§ **What you should do**: In the listing that follows, locate the line containing "st('wall_partition', (XL - .3, 7.95, 0), (-.452, 12.1, CEIL" and the line containing "tag(o, f'dark brown". Retype exactly those two lines and every line between them, and nothing more.

——

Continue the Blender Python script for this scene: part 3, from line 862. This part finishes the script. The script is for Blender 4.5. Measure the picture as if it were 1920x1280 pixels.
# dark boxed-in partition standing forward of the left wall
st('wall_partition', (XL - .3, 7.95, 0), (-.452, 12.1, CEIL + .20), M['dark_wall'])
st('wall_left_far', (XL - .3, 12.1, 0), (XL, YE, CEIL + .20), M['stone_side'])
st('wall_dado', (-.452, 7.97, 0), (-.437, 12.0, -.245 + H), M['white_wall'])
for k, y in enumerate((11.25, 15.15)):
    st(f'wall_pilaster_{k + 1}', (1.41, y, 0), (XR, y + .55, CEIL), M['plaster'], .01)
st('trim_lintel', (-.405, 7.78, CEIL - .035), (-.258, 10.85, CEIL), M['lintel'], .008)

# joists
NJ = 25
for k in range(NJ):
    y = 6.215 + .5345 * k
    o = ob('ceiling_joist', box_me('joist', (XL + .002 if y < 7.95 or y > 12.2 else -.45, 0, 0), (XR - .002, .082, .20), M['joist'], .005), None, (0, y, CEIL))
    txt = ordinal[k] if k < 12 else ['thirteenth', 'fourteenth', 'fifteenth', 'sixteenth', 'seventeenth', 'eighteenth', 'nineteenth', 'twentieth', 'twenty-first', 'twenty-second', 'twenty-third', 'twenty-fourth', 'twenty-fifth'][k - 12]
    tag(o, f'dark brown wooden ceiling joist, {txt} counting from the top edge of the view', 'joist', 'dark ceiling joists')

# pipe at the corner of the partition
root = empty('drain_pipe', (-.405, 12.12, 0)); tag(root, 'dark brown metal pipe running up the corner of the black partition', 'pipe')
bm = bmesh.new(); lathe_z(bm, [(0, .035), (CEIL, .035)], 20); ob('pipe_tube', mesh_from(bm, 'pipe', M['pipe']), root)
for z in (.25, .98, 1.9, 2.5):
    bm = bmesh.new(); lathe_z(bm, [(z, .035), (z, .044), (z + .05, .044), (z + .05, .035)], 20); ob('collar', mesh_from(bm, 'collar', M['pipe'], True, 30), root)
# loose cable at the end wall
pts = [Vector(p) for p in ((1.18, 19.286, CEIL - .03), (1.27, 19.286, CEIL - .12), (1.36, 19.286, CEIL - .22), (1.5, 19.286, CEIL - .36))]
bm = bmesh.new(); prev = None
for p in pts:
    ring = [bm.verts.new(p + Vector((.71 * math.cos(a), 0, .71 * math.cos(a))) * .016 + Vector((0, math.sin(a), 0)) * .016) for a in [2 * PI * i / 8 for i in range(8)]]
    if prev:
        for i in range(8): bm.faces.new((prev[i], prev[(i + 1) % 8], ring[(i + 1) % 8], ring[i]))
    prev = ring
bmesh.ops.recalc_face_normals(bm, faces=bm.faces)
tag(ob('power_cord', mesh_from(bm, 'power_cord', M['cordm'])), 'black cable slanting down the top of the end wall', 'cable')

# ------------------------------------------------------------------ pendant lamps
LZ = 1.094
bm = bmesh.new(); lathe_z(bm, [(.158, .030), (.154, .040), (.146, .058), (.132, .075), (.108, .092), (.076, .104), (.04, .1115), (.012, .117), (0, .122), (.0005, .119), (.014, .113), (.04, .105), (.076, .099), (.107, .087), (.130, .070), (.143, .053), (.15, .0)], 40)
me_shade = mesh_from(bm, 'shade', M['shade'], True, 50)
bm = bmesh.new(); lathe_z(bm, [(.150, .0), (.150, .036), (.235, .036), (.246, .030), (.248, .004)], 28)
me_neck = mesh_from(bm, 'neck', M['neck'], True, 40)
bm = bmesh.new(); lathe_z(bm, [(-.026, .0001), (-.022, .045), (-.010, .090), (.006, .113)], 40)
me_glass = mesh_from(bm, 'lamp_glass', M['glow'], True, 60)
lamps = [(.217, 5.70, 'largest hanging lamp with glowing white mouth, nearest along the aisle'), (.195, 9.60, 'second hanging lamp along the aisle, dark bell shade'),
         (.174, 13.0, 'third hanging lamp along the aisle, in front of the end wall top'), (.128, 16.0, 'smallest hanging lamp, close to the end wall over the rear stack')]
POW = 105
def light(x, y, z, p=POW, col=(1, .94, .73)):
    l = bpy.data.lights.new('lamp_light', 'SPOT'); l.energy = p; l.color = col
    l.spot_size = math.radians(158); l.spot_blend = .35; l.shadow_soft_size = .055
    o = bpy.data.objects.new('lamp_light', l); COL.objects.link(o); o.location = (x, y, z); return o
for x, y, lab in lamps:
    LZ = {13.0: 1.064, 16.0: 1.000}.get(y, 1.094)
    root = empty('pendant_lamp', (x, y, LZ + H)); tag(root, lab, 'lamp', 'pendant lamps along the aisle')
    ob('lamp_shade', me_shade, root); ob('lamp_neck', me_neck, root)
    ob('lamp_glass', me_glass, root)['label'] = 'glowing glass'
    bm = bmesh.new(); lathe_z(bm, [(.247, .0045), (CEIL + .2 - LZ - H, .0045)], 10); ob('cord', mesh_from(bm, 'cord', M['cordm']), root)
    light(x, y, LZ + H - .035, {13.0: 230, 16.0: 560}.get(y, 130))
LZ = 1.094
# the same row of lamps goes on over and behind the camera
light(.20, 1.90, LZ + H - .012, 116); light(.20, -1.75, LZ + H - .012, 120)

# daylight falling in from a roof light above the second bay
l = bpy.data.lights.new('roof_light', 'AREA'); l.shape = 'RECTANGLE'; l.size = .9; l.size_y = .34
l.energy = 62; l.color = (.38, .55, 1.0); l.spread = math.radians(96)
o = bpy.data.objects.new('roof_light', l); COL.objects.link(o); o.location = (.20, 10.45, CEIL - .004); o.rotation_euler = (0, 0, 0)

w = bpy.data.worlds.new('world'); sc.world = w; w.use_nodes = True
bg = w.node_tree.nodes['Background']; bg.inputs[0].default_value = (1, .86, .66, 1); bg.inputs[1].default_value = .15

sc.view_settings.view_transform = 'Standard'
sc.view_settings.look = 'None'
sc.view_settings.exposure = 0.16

——

§ **Task answer**:
st('wall_partition', (XL - .3, 7.95, 0), (-.452, 12.1, CEIL + .20), M['dark_wall'])
st('wall_left_far', (XL - .3, 12.1, 0), (XL, YE, CEIL + .20), M['stone_side'])
st('wall_dado', (-.452, 7.97, 0), (-.437, 12.0, -.245 + H), M['white_wall'])
for k, y in enumerate((11.25, 15.15)):
    st(f'wall_pilaster_{k + 1}', (1.41, y, 0), (XR, y + .55, CEIL), M['plaster'], .01)
st('trim_lintel', (-.405, 7.78, CEIL - .035), (-.258, 10.85, CEIL), M['lintel'], .008)

# joists
NJ = 25
for k in range(NJ):
    y = 6.215 + .5345 * k
    o = ob('ceiling_joist', box_me('joist', (XL + .002 if y < 7.95 or y > 12.2 else -.45, 0, 0), (XR - .002, .082, .20), M['joist'], .005), None, (0, y, CEIL))
    txt = ordinal[k] if k < 12 else ['thirteenth', 'fourteenth', 'fifteenth', 'sixteenth', 'seventeenth', 'eighteenth', 'nineteenth', 'twentieth', 'twenty-first', 'twenty-second', 'twenty-third', 'twenty-fourth', 'twenty-fifth'][k - 12]
    tag(o, f'dark brown wooden ceiling joist, {txt} counting from the top edge of the view', 'joist', 'dark ceiling joists')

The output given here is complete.